If that actually occurred, which I have a hard time believing, then at the very least the Health Minister should resign immediately for dereliction of duty. I’d say that Mr. Gilmour should resign too, but he’s already gone from Ms. Smith’s office – he actually got a promotion, to interim CEO of AIMCo, the Alberta Investment Management Corporation.
In her lawsuit, Ms. Mentzelopoulos references highly disturbing communications she received regarding the whole matter. An AHS board member, for instance, allegedly told her to be “very careful” about the alarms she was sounding. The person said she should be concerned for her safety “given some of the people potentially involved behind the scenes.”
Ms. Mentzelopoulos said Marshall Smith called her on a September day in 2024 to ask about the status of negotiations on charter surgical facilities in Red Deer and Lethbridge. She says he told her that there were people involved with one company, Alberta Surgical Group, who were growing impatient with delays, and that they were “serious people – don’t mess with them.”

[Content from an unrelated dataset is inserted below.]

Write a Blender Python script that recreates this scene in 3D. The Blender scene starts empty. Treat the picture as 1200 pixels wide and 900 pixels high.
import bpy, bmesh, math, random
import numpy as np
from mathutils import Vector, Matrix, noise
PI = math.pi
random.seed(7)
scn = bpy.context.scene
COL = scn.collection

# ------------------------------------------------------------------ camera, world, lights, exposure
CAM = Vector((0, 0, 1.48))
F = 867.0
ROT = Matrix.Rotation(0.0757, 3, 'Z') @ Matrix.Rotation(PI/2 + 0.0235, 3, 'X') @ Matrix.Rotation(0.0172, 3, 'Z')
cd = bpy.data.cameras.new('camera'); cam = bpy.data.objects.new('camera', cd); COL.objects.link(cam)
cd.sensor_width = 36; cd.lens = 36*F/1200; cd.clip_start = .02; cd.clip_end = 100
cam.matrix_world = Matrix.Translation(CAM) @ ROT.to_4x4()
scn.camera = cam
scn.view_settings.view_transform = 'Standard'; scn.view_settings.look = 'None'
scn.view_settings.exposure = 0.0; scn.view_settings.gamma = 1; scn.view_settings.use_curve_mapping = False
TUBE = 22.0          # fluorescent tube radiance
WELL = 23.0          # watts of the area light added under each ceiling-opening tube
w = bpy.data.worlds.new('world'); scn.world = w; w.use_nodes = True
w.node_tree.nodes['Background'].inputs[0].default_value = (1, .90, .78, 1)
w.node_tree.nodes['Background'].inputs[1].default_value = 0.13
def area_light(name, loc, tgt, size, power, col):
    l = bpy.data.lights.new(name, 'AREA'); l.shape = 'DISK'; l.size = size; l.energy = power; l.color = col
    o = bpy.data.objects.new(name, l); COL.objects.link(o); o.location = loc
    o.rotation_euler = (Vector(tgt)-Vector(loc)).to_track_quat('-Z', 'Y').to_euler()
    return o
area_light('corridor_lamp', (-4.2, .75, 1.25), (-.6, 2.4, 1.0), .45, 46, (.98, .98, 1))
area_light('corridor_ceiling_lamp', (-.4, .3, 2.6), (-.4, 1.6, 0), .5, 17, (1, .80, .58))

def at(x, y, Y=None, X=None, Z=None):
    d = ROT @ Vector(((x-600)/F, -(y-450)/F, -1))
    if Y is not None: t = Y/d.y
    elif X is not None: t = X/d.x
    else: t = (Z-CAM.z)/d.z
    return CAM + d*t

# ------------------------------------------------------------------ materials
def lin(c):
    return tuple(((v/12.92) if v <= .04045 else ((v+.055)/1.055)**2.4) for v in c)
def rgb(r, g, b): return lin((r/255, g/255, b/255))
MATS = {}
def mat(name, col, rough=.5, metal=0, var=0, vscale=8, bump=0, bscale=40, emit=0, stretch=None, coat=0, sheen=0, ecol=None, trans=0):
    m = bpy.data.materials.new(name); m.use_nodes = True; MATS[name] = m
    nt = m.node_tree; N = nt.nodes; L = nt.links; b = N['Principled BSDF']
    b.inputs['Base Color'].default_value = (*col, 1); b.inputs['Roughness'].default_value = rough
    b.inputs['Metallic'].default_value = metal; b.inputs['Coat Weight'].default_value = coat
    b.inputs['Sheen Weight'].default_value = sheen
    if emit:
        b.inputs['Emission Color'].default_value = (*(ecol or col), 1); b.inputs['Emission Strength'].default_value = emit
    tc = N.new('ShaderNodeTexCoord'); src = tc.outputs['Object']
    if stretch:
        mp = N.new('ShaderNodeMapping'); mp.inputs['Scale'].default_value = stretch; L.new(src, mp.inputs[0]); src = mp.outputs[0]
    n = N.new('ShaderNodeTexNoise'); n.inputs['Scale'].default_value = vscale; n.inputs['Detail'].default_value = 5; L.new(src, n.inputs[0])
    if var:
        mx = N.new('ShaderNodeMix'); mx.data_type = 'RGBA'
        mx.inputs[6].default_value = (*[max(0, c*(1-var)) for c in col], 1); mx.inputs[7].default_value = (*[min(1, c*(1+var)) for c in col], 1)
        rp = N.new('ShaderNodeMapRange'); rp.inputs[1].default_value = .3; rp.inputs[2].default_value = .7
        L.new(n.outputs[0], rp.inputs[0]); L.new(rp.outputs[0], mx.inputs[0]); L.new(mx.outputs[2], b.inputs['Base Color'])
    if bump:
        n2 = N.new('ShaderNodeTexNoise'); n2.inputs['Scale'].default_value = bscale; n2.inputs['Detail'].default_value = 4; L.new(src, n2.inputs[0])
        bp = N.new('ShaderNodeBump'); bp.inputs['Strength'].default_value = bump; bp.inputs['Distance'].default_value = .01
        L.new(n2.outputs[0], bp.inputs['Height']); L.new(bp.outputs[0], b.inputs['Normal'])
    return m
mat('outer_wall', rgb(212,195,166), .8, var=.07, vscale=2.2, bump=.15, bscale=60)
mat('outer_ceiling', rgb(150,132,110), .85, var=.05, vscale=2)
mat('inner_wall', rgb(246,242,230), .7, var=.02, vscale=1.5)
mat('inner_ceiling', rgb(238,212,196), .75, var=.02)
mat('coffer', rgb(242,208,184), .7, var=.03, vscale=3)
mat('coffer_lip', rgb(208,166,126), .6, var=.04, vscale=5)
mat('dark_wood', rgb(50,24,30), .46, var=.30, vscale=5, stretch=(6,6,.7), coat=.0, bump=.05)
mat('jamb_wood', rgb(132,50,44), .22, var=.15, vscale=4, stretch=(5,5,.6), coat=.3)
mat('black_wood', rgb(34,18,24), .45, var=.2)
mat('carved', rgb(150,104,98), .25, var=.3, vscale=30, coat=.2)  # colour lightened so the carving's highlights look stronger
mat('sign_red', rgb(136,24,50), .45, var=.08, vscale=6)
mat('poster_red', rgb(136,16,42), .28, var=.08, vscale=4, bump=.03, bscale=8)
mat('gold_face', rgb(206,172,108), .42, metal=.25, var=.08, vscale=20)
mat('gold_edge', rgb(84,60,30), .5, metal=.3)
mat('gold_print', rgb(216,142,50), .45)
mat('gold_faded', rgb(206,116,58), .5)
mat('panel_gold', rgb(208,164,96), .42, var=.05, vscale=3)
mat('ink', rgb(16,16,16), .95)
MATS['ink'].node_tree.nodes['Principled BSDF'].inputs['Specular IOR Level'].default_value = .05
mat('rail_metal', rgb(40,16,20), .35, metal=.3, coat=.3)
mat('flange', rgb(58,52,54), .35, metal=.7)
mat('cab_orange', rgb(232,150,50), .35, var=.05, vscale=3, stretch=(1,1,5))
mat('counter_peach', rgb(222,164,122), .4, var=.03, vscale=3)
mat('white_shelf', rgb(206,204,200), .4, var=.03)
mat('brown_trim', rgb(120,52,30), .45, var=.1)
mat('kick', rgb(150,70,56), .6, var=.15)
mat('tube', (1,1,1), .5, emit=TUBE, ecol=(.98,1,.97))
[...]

If even half of all of this is true, it would be grounds for firings. Unless all of this is just the fanciful concoction of an embittered former CEO, then this is the kind of scandal that brings down governments – and possibly puts people in jail.
It would seem from the lawsuit that Ms. Mentzelopoulos has kept meticulous notes and files on everything she encountered as she faced stiff resistance to the concerns she was raising about the province’s procurement process – one she apparently felt she was losing control over, because of political considerations.
Ms. Smith has been spending a lot of her time recently in the U.S. on the tariff file. I suggest she return home soon to address the growing crisis in her government. Her job may depend on it.